The various modules of the systems described herein can be implemented as software applications, hardware and/or software modules, or components on one or more computers, such as servers. While the various modules are illustrated separately, they may share some or all of the same underlying logic or code.
While certain embodiments have been described, these embodiments have been presented by way of example only, and are not intended to limit the scope of the inventions. Indeed, the novel methods and systems described herein may be embodied in a variety of other forms; furthermore, various omissions, substitutions and changes in the form of the methods and systems described herein may be made without departing from the spirit of the inventions. The accompanying claims and their equivalents are intended to cover such forms or modifications as would fall within the scope and spirit of the inventions.

Claims

1. An information processor comprising:

a checker configured to check whether a plurality of lock modules are enabled; and

a lock enabling module configured to enable a disabled lock module, if at least one of the plurality of lock modules is enabled.
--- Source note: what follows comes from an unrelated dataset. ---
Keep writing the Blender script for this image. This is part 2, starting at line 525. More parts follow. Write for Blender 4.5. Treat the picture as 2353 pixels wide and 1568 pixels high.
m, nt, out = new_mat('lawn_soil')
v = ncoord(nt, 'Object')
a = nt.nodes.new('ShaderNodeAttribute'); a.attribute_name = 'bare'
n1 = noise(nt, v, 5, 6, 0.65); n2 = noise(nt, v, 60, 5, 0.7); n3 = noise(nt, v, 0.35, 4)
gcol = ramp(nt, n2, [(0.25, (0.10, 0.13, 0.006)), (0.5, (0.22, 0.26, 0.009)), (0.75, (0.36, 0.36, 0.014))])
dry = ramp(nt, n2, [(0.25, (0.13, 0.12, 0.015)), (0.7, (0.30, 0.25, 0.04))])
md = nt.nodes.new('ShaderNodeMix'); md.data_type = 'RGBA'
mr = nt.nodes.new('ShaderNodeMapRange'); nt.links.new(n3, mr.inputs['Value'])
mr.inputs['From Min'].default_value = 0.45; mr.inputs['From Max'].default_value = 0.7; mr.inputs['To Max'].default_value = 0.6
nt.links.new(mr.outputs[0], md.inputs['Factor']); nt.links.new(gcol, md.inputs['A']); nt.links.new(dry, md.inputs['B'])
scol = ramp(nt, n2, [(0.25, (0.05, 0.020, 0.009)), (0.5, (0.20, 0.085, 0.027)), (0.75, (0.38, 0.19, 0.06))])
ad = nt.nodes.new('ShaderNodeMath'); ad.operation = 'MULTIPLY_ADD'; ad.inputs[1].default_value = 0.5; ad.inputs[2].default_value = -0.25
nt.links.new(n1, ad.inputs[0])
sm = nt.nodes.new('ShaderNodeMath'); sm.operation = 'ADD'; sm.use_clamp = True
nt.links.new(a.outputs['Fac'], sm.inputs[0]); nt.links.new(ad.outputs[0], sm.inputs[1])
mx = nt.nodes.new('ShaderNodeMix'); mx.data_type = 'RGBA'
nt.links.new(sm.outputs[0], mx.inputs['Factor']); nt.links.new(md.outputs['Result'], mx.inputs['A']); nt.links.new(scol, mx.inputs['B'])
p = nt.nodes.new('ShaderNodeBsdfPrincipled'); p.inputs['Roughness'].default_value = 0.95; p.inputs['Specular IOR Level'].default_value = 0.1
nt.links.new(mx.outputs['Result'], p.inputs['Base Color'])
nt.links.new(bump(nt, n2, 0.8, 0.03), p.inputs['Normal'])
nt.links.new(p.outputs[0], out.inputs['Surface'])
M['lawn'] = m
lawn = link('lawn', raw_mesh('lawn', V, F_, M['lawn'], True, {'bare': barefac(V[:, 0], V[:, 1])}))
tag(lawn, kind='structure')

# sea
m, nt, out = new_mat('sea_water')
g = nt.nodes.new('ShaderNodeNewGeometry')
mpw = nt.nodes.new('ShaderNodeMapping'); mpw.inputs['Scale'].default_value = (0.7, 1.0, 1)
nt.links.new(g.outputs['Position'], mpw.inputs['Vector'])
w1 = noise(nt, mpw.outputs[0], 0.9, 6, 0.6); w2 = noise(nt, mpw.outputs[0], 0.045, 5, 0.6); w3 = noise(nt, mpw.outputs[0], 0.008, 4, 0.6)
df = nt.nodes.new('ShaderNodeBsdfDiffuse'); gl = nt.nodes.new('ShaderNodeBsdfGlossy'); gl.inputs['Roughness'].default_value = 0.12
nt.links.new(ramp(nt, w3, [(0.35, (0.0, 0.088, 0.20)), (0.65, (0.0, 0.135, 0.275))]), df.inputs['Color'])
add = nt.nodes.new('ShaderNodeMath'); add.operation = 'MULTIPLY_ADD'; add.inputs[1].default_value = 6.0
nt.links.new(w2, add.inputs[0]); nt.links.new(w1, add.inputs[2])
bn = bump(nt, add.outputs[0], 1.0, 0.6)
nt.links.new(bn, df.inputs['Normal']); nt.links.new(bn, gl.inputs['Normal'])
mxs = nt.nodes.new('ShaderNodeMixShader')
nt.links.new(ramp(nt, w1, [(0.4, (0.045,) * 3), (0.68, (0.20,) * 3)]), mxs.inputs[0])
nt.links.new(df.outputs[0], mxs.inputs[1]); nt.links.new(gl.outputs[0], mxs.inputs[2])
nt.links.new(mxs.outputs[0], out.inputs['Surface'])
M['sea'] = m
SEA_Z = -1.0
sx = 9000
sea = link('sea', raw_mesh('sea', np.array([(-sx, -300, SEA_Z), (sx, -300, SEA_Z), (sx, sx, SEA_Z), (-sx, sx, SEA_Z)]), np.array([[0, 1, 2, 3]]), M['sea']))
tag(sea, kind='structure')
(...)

2. The information processor of claim 1, further comprising a setting module configured to set whether to enable each lock module in accordance with the enabled lock module, wherein

the lock enabling module is configured to enable the lock module other than the enabled lock module when the lock module is set to be enabled in accordance with the enabled lock module.

3. The information processor of claim 1, wherein the lock modules are configured to individually lock operation of the information processor or data access on the information processor when enabled.

4. A lock setting method comprising:

checking whether a plurality of lock modules are enabled; and

enabling a disabled lock module in accordance with an enabled lock module, if at least one of the plurality of lock modules is enabled.